::: Information shown

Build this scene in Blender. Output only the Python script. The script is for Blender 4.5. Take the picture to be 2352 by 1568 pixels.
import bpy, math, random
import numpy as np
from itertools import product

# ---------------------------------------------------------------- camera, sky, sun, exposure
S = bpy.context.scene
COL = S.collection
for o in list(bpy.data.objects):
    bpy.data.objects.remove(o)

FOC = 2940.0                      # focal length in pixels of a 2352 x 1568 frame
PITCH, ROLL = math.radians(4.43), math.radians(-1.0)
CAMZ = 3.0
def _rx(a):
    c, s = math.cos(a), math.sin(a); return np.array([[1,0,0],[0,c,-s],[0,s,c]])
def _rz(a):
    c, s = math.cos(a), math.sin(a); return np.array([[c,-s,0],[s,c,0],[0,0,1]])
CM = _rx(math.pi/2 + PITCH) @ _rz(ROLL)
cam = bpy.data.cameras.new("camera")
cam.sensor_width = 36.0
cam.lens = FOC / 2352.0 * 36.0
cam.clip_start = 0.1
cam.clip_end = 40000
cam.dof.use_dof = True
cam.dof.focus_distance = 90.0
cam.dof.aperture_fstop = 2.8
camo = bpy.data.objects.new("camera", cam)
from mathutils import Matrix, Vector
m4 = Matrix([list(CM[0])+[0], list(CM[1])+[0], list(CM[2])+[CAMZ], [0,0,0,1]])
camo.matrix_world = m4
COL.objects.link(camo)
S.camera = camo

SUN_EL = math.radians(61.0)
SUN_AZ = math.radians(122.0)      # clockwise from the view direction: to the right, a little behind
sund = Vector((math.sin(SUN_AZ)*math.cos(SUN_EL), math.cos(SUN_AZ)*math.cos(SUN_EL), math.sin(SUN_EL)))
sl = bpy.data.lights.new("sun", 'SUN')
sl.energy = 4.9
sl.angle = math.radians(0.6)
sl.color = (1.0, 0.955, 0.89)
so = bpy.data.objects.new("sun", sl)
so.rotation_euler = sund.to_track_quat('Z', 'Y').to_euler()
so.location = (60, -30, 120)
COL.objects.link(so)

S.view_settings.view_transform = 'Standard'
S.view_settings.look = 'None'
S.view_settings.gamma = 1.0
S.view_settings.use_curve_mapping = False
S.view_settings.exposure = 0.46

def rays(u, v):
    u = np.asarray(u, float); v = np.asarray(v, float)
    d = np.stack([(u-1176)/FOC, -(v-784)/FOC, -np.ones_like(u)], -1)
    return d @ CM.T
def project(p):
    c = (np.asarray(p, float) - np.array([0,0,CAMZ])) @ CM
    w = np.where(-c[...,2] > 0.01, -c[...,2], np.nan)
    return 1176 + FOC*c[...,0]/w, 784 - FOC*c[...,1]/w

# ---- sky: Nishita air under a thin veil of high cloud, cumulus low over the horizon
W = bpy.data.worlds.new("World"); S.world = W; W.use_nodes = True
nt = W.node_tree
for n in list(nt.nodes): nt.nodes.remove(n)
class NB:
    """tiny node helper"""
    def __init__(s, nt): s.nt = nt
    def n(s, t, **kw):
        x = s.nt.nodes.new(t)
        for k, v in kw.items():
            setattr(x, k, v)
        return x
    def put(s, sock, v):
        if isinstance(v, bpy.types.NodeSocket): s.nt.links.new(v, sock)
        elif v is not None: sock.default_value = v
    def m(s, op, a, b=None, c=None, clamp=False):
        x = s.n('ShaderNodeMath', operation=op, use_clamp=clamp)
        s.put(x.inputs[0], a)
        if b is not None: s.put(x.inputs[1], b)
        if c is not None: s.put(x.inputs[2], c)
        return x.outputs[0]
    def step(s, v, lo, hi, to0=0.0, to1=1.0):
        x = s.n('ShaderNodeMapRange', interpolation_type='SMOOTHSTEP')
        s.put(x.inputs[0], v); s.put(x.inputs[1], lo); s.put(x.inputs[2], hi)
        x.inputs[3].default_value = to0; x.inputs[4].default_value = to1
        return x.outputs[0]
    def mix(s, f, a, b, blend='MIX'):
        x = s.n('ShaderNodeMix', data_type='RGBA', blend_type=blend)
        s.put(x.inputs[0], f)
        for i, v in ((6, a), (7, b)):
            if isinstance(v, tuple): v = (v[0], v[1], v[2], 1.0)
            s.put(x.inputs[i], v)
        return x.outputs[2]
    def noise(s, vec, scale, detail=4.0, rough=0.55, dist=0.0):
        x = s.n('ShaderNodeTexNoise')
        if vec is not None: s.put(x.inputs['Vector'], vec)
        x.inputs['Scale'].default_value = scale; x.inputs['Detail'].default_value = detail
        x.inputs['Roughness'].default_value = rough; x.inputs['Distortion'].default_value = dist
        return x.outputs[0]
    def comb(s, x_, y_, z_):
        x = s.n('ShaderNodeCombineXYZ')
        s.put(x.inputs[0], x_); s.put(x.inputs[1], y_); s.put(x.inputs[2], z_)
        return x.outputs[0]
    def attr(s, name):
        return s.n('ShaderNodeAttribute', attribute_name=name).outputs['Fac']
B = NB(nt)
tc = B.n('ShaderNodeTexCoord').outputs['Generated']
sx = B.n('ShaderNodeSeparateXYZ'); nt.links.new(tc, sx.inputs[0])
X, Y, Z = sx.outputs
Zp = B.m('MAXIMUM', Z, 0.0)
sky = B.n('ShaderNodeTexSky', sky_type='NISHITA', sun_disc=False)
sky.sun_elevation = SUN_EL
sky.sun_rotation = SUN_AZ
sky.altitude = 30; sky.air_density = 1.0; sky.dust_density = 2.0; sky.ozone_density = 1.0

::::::

◆ Exercise prompt ◆
Quote the listing above from its first line to the line with "bpy.data.objects.remove(o)", inclusive, and add nothing.

◆ Answer to the problem ◆
Build this scene in Blender. Output only the Python script. The script is for Blender 4.5. Take the picture to be 2352 by 1568 pixels.
import bpy, math, random
import numpy as np
from itertools import product

# ---------------------------------------------------------------- camera, sky, sun, exposure
S = bpy.context.scene
COL = S.collection
for o in list(bpy.data.objects):
    bpy.data.objects.remove(o)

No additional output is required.